Pay-if-Paid Provisions

If I have not been paid by the owner, do have an obligation to still pay my subcontractors?

                In construction, pay-if-paid provisions state that the higher-tier contractor is under no obligation to pay the lower-tier subcontractor if the higher-tier contractor has not first been paid. Payment by the owner is a condition precedent to pay lower-tier subcontractors. Maryland law allows pay-if-paid provisions and only holds them invalid if the higher-tier contractor is at fault for causing the owner to withhold the funds. The provision must be conspicuous and clearly identifiable as a pay-if-paid provision and explicitly state that payment by the owner is a condition precedent for subcontractor payments.
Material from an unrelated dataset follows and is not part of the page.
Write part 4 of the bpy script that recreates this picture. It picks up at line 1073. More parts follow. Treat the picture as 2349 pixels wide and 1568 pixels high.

Prior to January 1, 2023, Virginia followed Maryland, but now no longer allows pay-if-paid provisions. Higher-tier contractors are liable to lower-tier subcontractors for the entire amount owed for their work performed without first obtaining payment from the owner. In private contracts, payment to the lower-tier subcontractor must be made within the earlier of 60-days after completion of work or 7 days after receipt of funds from the owner. Bankruptcy or insolvency of the owner or higher-tier contractor does allow a return to a pay-if-paid structure. Payments are still allowed to be withheld for noncompliance, but the lower-tier subcontractor must be notified in writing of the amount and reason for the withholding. This new change does not affect retainages which are still expressly allowed by the statute.